11 de septiembre de 2014

Amo la docencia aunque nunca me soñé enseñando. No era lo que quería hacer pero lo descubrí en un momento cuando me di cuenta de que se podía enseñar a adultos y no solamente a chicos o a adolescentes. Que se podía enseñar sin volver a la escuela, ese lugar en el que sufrí mucho más de lo que disfruté... Pero no era eso lo que quería decir. Lo que quería decir hoy es que, aunque ahora amo la docencia como la ejerzo (en la universidad y el terciario), el 11 de septiembre para mí no tiene que ver con Sarmiento (a quien nunca quise; no lo quería ni siquiera cuando no sabía por qué no me gustaba) sino con Salvador Allende. Recuerdo ese día como si fuera hoy. Yo tenía 15, exactamente 15 desde hacía un mes.
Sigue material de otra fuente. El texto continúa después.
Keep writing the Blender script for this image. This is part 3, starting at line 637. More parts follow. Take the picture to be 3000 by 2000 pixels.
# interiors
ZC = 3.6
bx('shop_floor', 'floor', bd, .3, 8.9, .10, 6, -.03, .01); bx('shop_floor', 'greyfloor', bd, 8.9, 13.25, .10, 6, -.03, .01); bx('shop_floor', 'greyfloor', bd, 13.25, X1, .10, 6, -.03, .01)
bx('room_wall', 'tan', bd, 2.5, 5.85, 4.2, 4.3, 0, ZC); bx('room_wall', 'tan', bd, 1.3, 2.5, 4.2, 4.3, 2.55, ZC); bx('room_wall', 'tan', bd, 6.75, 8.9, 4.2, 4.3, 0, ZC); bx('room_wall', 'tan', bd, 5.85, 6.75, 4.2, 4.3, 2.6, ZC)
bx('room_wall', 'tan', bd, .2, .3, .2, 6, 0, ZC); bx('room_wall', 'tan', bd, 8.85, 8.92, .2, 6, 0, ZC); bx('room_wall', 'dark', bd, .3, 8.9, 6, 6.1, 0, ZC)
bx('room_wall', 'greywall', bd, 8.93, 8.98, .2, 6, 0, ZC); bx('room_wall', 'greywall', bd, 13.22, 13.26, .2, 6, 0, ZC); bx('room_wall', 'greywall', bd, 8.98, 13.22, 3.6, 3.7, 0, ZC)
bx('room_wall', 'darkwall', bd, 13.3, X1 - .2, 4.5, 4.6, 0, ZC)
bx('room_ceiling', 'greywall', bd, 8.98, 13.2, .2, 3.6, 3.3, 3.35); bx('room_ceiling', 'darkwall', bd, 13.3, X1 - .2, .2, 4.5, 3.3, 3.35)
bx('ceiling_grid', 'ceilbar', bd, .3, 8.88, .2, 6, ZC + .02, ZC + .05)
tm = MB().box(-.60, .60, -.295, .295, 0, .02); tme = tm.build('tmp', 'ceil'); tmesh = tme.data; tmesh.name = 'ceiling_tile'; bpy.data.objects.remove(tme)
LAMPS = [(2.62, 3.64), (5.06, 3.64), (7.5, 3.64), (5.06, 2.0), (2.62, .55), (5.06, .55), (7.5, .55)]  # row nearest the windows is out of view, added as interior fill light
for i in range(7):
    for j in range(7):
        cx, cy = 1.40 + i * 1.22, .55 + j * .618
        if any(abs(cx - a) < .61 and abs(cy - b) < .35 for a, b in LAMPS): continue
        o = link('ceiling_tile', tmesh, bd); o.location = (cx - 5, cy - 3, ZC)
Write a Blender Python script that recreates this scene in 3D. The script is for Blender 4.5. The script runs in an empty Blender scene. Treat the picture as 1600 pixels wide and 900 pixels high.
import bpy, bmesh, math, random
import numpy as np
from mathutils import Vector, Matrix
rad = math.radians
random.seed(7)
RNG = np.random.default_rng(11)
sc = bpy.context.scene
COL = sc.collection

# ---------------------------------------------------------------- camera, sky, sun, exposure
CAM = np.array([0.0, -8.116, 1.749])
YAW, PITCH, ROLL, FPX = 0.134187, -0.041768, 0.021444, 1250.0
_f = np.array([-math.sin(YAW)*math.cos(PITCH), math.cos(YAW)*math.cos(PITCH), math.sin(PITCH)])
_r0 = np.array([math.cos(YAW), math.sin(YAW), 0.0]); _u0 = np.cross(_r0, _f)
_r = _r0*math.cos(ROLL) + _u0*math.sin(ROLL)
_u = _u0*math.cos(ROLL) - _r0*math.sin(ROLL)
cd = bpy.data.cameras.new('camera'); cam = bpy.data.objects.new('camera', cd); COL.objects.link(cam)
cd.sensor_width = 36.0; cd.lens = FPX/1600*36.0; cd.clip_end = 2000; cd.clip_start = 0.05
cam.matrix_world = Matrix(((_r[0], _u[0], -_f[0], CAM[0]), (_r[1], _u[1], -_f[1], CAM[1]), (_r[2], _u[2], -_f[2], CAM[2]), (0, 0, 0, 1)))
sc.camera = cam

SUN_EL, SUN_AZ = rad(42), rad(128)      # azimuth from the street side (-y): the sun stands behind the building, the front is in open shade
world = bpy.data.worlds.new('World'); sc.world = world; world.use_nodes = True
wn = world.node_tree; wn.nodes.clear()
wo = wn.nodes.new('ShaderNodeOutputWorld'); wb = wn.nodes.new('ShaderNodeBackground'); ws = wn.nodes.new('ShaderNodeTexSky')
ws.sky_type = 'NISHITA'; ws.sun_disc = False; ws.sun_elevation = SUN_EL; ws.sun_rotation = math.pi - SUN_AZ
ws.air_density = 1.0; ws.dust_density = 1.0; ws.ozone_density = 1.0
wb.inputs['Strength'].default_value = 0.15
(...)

En ese cumpleaños, había empezado a escribir un diario que nunca abandoné (aunque ahora lo escribo a veces una vez por mes, a veces menos; en esa época adolescente, en cambio, se había convertido en obsesión escribir todos los días) y ese día, 11 de ese septiembre, en casa todos lloramos frente a la radio, escuchando. Hablamos en voz baja los cuatro sobre el verano anterior a ese septiembre, en el que habíamos cruzado una parte de Chile en auto y habíamos escuchado en el noticiero de la radio medidas cotidianas y certeras y simples (cuántos pedazos de pan tiene que tener el kilo para que no se engañe a nadie, me acuerdo de eso) que significaban tanto. Eso es el 11 de septiembre para mí. Ese dolor.